A Madison, WI resident since 2000, Samarah seems to be cultivating an image of minimalist elegance; she has put out two brief EPs, both with sparse music and sparser packaging. The former fits loosely into the category of "trip-hop", though it's more trip than hop -- aside from Samarah's despairing, echoing voice,
What is Beautiful's vibe is nowhere near the more pop-oriented efforts purveyed by the likes of Portishead and Massive Attack. Instead, it sounds like what you'd hear in your head after the tenth day in a sensory deprivation chamber. The music's glitchy, subsonic bubbling offers only the barest suggestion of melody, leaving Samarah's mysterious vocals as the focal point. Her disconnected reverb-soaked musings, often at odds with the rhythms beneath them, only increase the sense of being lost in an inner wilderness.

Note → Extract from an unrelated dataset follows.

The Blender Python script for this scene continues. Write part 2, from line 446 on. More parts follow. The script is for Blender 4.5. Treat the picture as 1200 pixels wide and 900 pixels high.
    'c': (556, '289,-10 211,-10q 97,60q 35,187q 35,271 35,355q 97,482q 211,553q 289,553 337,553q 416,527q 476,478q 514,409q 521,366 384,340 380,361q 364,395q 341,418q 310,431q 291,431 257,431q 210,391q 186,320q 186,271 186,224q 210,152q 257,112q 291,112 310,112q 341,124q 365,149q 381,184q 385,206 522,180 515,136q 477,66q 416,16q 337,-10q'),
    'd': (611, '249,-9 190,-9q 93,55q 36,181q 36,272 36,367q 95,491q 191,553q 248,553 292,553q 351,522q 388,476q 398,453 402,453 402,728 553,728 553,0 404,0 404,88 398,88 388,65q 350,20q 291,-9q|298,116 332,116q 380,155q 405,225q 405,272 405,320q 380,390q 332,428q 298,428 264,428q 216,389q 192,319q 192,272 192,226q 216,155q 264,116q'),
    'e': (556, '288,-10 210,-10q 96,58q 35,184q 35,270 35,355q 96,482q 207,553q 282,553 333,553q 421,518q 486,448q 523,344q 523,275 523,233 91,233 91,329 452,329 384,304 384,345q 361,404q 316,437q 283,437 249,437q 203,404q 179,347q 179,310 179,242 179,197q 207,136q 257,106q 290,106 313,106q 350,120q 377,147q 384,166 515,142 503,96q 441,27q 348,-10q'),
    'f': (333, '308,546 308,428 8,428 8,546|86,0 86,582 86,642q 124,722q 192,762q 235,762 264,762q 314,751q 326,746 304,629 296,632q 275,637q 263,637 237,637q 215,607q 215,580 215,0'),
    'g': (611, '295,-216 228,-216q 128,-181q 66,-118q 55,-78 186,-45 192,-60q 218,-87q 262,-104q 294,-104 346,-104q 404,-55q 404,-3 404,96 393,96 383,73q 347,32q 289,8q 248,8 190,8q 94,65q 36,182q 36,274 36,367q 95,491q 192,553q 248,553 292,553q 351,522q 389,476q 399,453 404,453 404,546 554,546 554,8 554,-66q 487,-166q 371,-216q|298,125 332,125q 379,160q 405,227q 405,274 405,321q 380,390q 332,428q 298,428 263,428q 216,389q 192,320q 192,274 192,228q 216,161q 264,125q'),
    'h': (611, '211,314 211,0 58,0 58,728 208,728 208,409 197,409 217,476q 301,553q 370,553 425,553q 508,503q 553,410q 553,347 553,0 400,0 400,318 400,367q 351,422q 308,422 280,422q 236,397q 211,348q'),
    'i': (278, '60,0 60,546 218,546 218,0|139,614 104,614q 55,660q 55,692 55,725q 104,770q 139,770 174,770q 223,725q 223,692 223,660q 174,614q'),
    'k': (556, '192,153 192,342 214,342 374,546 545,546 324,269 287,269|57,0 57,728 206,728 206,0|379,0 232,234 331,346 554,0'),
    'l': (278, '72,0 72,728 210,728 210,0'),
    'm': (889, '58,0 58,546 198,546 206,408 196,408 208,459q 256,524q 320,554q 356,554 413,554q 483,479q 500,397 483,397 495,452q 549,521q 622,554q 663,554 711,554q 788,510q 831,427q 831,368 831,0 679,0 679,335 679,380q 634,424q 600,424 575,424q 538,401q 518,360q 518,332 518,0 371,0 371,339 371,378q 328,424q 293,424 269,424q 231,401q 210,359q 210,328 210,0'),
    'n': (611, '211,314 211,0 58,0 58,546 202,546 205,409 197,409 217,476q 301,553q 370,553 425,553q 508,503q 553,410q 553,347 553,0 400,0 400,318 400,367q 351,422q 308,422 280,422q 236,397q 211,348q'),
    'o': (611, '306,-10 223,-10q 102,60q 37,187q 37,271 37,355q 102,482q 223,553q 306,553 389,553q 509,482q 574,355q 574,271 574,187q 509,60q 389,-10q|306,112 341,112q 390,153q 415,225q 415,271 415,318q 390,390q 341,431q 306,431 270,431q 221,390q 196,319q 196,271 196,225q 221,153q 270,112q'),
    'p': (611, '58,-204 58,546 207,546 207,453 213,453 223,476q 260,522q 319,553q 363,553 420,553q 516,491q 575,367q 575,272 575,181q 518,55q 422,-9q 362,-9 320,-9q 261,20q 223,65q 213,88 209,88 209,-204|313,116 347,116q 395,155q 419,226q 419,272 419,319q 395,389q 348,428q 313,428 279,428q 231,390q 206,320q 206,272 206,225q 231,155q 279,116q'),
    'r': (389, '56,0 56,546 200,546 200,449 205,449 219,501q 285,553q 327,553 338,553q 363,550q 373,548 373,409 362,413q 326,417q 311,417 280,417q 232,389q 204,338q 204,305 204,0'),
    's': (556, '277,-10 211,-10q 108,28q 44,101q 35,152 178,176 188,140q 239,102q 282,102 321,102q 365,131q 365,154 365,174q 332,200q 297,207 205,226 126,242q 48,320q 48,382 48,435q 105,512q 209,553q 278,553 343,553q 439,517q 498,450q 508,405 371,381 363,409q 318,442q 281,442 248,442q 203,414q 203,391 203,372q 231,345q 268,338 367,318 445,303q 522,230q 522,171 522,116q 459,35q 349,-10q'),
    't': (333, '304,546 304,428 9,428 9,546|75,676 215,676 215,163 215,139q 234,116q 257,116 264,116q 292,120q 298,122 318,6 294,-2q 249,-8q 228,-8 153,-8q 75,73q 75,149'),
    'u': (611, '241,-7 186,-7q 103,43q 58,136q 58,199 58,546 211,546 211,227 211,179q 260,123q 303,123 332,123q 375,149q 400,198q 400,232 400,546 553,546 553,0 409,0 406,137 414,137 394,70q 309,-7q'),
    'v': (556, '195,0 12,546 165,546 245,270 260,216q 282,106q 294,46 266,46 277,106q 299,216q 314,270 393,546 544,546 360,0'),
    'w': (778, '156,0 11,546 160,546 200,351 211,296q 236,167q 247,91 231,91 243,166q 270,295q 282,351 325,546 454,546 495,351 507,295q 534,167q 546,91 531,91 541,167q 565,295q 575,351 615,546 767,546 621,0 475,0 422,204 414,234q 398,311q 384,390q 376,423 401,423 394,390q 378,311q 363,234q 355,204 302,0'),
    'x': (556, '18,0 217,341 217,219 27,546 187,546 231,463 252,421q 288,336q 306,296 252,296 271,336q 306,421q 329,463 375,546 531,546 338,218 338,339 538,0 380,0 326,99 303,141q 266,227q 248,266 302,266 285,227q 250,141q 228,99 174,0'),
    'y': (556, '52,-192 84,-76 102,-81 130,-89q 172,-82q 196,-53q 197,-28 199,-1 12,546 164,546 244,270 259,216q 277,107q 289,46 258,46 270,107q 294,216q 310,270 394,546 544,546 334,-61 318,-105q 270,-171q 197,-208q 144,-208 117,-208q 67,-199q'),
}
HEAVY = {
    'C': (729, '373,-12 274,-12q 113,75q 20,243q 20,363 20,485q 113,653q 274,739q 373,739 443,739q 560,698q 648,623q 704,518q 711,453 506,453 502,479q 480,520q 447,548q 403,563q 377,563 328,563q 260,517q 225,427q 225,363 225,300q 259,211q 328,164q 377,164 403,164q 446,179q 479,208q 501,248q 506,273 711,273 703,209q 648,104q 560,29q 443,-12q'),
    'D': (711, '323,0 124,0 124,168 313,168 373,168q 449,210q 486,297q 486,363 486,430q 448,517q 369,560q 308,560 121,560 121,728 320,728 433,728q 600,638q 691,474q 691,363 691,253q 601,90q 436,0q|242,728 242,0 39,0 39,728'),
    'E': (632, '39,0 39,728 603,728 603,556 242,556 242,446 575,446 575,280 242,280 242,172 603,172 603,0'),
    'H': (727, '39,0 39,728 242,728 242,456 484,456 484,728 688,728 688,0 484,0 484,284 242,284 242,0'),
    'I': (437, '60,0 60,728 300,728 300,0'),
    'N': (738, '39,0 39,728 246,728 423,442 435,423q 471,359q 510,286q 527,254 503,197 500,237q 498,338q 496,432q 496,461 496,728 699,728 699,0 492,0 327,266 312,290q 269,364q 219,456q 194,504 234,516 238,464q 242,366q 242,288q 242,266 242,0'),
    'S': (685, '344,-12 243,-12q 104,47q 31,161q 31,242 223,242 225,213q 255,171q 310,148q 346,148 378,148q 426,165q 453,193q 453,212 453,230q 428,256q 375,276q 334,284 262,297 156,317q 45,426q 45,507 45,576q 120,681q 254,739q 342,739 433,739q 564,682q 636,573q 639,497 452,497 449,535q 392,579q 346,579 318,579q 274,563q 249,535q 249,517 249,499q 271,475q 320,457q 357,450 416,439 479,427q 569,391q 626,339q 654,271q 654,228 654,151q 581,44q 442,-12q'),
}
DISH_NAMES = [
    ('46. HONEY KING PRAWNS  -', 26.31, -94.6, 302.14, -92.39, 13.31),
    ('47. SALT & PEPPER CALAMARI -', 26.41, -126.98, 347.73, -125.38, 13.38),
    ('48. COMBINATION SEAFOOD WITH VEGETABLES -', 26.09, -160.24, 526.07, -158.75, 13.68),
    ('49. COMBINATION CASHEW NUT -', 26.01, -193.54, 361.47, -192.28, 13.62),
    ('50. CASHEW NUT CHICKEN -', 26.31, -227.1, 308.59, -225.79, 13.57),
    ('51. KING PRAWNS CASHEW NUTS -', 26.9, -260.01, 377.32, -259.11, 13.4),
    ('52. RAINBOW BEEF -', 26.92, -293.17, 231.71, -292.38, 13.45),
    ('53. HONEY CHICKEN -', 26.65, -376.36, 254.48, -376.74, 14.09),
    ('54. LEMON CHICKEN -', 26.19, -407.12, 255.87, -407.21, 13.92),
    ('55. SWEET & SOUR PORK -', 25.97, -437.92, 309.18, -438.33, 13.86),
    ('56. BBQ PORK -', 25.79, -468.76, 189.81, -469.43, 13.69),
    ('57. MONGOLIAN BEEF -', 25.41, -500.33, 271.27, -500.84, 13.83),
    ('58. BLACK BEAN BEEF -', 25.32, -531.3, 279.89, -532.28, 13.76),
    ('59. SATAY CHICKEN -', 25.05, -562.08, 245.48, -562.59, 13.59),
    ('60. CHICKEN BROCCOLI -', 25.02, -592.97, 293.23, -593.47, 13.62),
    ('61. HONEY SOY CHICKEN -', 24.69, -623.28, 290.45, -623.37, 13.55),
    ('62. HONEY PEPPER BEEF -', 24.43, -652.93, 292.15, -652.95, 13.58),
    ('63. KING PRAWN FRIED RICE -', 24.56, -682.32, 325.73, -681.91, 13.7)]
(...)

Samarah does very well at creating textured mood pieces with a relatively limited palette; the swelling atmospheric pads in "Spark" uplift even as they disquiet. What is Beautiful's first two tracks, "Angel's Face" and "Pale Honey", are similar to one another in their subdued click-beats and repetition of lyrics and phrasing. The disc's closer and title track is its most song-like, as Samarah's singing follows something approaching a conventional "verse" pattern (though it retreats into a phased AM-radio-type effect). At twelve minutes long, the EP is difficult to really get into, so it's hard to recommend it as background music, but it's quite lovely; put it in the CD changer on shuffle, along with your Bowery Electric and Bardo Pond discs, and you won't be disappointed.